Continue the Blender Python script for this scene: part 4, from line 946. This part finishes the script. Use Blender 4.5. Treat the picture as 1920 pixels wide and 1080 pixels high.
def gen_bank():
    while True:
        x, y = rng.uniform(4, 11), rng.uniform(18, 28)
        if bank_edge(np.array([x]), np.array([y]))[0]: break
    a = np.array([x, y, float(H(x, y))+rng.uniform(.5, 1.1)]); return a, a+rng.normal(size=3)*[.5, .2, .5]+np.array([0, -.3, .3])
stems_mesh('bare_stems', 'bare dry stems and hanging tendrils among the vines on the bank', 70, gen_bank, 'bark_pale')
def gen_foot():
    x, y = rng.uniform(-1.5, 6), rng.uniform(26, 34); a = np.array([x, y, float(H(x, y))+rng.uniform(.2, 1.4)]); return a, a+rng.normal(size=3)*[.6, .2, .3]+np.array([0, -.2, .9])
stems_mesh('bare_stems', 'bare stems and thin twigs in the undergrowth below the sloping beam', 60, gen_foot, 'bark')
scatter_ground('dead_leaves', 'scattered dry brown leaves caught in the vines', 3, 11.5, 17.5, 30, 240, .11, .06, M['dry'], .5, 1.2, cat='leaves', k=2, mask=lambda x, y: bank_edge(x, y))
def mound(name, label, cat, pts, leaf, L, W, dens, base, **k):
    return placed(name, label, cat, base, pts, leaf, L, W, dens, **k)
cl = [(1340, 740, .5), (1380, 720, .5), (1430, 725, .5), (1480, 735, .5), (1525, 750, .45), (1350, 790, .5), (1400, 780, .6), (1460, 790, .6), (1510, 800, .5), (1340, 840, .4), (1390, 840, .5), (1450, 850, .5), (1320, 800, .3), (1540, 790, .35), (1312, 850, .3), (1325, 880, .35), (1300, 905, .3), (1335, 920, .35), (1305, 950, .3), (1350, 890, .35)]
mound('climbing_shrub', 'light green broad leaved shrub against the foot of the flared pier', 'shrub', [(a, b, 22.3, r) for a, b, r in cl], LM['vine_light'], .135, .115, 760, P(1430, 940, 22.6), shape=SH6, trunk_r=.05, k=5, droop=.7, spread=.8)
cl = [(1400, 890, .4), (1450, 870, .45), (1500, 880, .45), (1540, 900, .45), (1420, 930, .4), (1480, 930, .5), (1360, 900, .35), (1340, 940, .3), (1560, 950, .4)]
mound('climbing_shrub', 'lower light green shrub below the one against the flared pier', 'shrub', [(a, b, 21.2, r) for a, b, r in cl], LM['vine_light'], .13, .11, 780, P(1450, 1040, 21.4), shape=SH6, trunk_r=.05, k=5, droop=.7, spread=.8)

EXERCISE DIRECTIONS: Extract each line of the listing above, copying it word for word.

CORRECT RESPONSE:
Continue the Blender Python script for this scene: part 4, from line 946. This part finishes the script. Use Blender 4.5. Treat the picture as 1920 pixels wide and 1080 pixels high.
def gen_bank():
    while True:
        x, y = rng.uniform(4, 11), rng.uniform(18, 28)
        if bank_edge(np.array([x]), np.array([y]))[0]: break
    a = np.array([x, y, float(H(x, y))+rng.uniform(.5, 1.1)]); return a, a+rng.normal(size=3)*[.5, .2, .5]+np.array([0, -.3, .3])
stems_mesh('bare_stems', 'bare dry stems and hanging tendrils among the vines on the bank', 70, gen_bank, 'bark_pale')
def gen_foot():
    x, y = rng.uniform(-1.5, 6), rng.uniform(26, 34); a = np.array([x, y, float(H(x, y))+rng.uniform(.2, 1.4)]); return a, a+rng.normal(size=3)*[.6, .2, .3]+np.array([0, -.2, .9])
stems_mesh('bare_stems', 'bare stems and thin twigs in the undergrowth below the sloping beam', 60, gen_foot, 'bark')
scatter_ground('dead_leaves', 'scattered dry brown leaves caught in the vines', 3, 11.5, 17.5, 30, 240, .11, .06, M['dry'], .5, 1.2, cat='leaves', k=2, mask=lambda x, y: bank_edge(x, y))
def mound(name, label, cat, pts, leaf, L, W, dens, base, **k):
    return placed(name, label, cat, base, pts, leaf, L, W, dens, **k)
cl = [(1340, 740, .5), (1380, 720, .5), (1430, 725, .5), (1480, 735, .5), (1525, 750, .45), (1350, 790, .5), (1400, 780, .6), (1460, 790, .6), (1510, 800, .5), (1340, 840, .4), (1390, 840, .5), (1450, 850, .5), (1320, 800, .3), (1540, 790, .35), (1312, 850, .3), (1325, 880, .35), (1300, 905, .3), (1335, 920, .35), (1305, 950, .3), (1350, 890, .35)]
mound('climbing_shrub', 'light green broad leaved shrub against the foot of the flared pier', 'shrub', [(a, b, 22.3, r) for a, b, r in cl], LM['vine_light'], .135, .115, 760, P(1430, 940, 22.6), shape=SH6, trunk_r=.05, k=5, droop=.7, spread=.8)
cl = [(1400, 890, .4), (1450, 870, .45), (1500, 880, .45), (1540, 900, .45), (1420, 930, .4), (1480, 930, .5), (1360, 900, .35), (1340, 940, .3), (1560, 950, .4)]
mound('climbing_shrub', 'lower light green shrub below the one against the flared pier', 'shrub', [(a, b, 21.2, r) for a, b, r in cl], LM['vine_light'], .13, .11, 780, P(1450, 1040, 21.4), shape=SH6, trunk_r=.05, k=5, droop=.7, spread=.8)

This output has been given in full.